> Stated problem
Your task is to print all of the data word for word.

_ _ _ _ _

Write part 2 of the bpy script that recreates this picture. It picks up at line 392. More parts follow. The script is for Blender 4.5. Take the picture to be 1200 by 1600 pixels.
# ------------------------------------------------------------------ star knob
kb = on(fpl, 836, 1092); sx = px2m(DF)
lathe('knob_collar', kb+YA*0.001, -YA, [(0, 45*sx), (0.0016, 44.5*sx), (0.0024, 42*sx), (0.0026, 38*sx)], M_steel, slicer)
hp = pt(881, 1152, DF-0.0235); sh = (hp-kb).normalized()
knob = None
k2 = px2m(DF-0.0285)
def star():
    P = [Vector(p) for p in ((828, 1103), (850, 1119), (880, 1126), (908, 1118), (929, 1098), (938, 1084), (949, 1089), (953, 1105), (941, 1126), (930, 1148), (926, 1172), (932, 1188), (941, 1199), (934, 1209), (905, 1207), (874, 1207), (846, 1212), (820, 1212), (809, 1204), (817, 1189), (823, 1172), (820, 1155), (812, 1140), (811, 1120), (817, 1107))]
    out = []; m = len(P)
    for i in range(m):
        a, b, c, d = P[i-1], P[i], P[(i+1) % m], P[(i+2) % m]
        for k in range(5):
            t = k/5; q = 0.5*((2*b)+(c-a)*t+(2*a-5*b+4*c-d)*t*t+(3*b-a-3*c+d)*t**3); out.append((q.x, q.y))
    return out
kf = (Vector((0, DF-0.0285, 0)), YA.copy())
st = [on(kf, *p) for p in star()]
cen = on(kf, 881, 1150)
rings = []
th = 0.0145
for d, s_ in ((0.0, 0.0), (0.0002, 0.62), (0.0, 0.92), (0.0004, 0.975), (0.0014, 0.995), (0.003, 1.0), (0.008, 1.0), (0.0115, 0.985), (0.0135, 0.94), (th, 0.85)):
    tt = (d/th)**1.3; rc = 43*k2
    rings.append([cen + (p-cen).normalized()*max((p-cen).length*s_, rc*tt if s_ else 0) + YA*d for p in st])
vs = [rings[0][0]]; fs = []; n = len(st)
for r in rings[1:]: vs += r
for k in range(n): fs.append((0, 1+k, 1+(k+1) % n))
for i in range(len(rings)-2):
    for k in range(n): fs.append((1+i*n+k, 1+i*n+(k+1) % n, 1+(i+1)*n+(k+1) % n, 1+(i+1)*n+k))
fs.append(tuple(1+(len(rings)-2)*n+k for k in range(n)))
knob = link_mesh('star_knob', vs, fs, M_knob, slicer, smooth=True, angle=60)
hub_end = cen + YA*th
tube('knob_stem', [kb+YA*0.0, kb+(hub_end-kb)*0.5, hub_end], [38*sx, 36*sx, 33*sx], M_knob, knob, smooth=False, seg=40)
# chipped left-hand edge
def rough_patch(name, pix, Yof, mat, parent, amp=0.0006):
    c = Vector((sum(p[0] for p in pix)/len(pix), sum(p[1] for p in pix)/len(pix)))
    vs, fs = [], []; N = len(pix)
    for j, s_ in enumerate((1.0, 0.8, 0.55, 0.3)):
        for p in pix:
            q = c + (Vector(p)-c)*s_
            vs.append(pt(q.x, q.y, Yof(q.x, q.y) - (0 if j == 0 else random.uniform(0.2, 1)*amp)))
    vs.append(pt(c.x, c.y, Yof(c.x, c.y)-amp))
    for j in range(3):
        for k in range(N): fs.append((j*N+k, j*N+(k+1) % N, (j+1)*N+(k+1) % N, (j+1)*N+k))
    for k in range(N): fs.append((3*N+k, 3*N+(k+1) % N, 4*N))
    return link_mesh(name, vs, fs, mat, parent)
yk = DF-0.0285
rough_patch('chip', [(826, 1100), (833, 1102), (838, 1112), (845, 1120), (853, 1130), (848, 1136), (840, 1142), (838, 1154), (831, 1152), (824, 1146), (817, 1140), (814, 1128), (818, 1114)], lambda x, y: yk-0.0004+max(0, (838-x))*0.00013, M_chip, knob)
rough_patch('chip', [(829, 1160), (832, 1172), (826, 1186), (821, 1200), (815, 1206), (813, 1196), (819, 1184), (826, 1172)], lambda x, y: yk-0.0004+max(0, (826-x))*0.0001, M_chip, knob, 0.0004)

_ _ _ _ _

> Result for this exercise
Write part 2 of the bpy script that recreates this picture. It picks up at line 392. More parts follow. The script is for Blender 4.5. Take the picture to be 1200 by 1600 pixels.
# ------------------------------------------------------------------ star knob
kb = on(fpl, 836, 1092); sx = px2m(DF)
lathe('knob_collar', kb+YA*0.001, -YA, [(0, 45*sx), (0.0016, 44.5*sx), (0.0024, 42*sx), (0.0026, 38*sx)], M_steel, slicer)
hp = pt(881, 1152, DF-0.0235); sh = (hp-kb).normalized()
knob = None
k2 = px2m(DF-0.0285)
def star():
    P = [Vector(p) for p in ((828, 1103), (850, 1119), (880, 1126), (908, 1118), (929, 1098), (938, 1084), (949, 1089), (953, 1105), (941, 1126), (930, 1148), (926, 1172), (932, 1188), (941, 1199), (934, 1209), (905, 1207), (874, 1207), (846, 1212), (820, 1212), (809, 1204), (817, 1189), (823, 1172), (820, 1155), (812, 1140), (811, 1120), (817, 1107))]
    out = []; m = len(P)
    for i in range(m):
        a, b, c, d = P[i-1], P[i], P[(i+1) % m], P[(i+2) % m]
        for k in range(5):
            t = k/5; q = 0.5*((2*b)+(c-a)*t+(2*a-5*b+4*c-d)*t*t+(3*b-a-3*c+d)*t**3); out.append((q.x, q.y))
    return out
kf = (Vector((0, DF-0.0285, 0)), YA.copy())
st = [on(kf, *p) for p in star()]
cen = on(kf, 881, 1150)
rings = []
th = 0.0145
for d, s_ in ((0.0, 0.0), (0.0002, 0.62), (0.0, 0.92), (0.0004, 0.975), (0.0014, 0.995), (0.003, 1.0), (0.008, 1.0), (0.0115, 0.985), (0.0135, 0.94), (th, 0.85)):
    tt = (d/th)**1.3; rc = 43*k2
    rings.append([cen + (p-cen).normalized()*max((p-cen).length*s_, rc*tt if s_ else 0) + YA*d for p in st])
vs = [rings[0][0]]; fs = []; n = len(st)
for r in rings[1:]: vs += r
for k in range(n): fs.append((0, 1+k, 1+(k+1) % n))
for i in range(len(rings)-2):
    for k in range(n): fs.append((1+i*n+k, 1+i*n+(k+1) % n, 1+(i+1)*n+(k+1) % n, 1+(i+1)*n+k))
fs.append(tuple(1+(len(rings)-2)*n+k for k in range(n)))
knob = link_mesh('star_knob', vs, fs, M_knob, slicer, smooth=True, angle=60)
hub_end = cen + YA*th
tube('knob_stem', [kb+YA*0.0, kb+(hub_end-kb)*0.5, hub_end], [38*sx, 36*sx, 33*sx], M_knob, knob, smooth=False, seg=40)
# chipped left-hand edge
def rough_patch(name, pix, Yof, mat, parent, amp=0.0006):
    c = Vector((sum(p[0] for p in pix)/len(pix), sum(p[1] for p in pix)/len(pix)))
    vs, fs = [], []; N = len(pix)
    for j, s_ in enumerate((1.0, 0.8, 0.55, 0.3)):
        for p in pix:
            q = c + (Vector(p)-c)*s_
            vs.append(pt(q.x, q.y, Yof(q.x, q.y) - (0 if j == 0 else random.uniform(0.2, 1)*amp)))
    vs.append(pt(c.x, c.y, Yof(c.x, c.y)-amp))
    for j in range(3):
        for k in range(N): fs.append((j*N+k, j*N+(k+1) % N, (j+1)*N+(k+1) % N, (j+1)*N+k))
    for k in range(N): fs.append((3*N+k, 3*N+(k+1) % N, 4*N))
    return link_mesh(name, vs, fs, mat, parent)
yk = DF-0.0285
rough_patch('chip', [(826, 1100), (833, 1102), (838, 1112), (845, 1120), (853, 1130), (848, 1136), (840, 1142), (838, 1154), (831, 1152), (824, 1146), (817, 1140), (814, 1128), (818, 1114)], lambda x, y: yk-0.0004+max(0, (838-x))*0.00013, M_chip, knob)
rough_patch('chip', [(829, 1160), (832, 1172), (826, 1186), (821, 1200), (815, 1206), (813, 1196), (819, 1184), (826, 1172)], lambda x, y: yk-0.0004+max(0, (826-x))*0.0001, M_chip, knob, 0.0004)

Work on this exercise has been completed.